No Assentamento Rural Margem Esquerda – RRC, localizado em Capanema, há nove famílias que receberam propriedades e estão morando na região há 2 meses, tendo mais duas previstas para entrarem após a conclusão de mais casas. O outro tem três famílias e o último a ser construído, contará com sete famílias.
Dentro desse RRC, no Lote 8, Cléo Adriano Bauer, 30 anos, planta milho, feijão, soja e às vezes aveia, quando muda a safra. Mas é o gado leiteiro que vem mantendo a renda do agricultor, através do leite que ele vende para um laticínio do município.
“Faz uns 80 dias que estamos aqui, mas a gente acostumou rápido. A terra é boa, é só olhar para ver”, apontou o produtor para suas terras, contente também por alguns de seus vizinhos antigos terem sido realocados por perto.
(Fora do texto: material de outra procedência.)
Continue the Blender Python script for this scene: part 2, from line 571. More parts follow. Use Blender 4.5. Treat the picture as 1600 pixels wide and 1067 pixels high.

Segundo o Analista de Comunicação do Consórcio, Constantino Kotzias, 15 famílias ainda brigam na região do Remanso para ter algum direito sob a usina, mas legalmente não os possuem, porque não eram ocupações datadas no início do empreendimento. “Todo final de obra é assim, chegam muitos interessados aos benefícios”, desabafou.
Pela lei, os moradores que são catalogados na estrutura da época de início da obra, em 2012, fazem parte do cadastro válido, composto pelas mais de 800 famílias, e que segundo o CIBE foi todo atendido. “Um percentual elevado para o tamanho deste empreendimento”.
José de Anchieta destacou que a maioria dos beneficiários não era proprietário de terras: viviam de arrendar um pedaço em um canto e noutro, dividindo a produção com o proprietário. Antigamente era preciso pagar apenas ao dono da terra. Hoje, essas pessoas passam de arrendatários para proprietários, com direito ainda a assistência técnica de cinco anos. Hoje, essas pessoas podem se dizer donos de suas terras, com casa para morar e renda própria.
“Entregamos a terra escriturada e registrada em cartório. Teve família que teve 14 membros beneficiados, pois a lei também contempla os inquilinos e não apenas o proprietário”, explicou o presidente.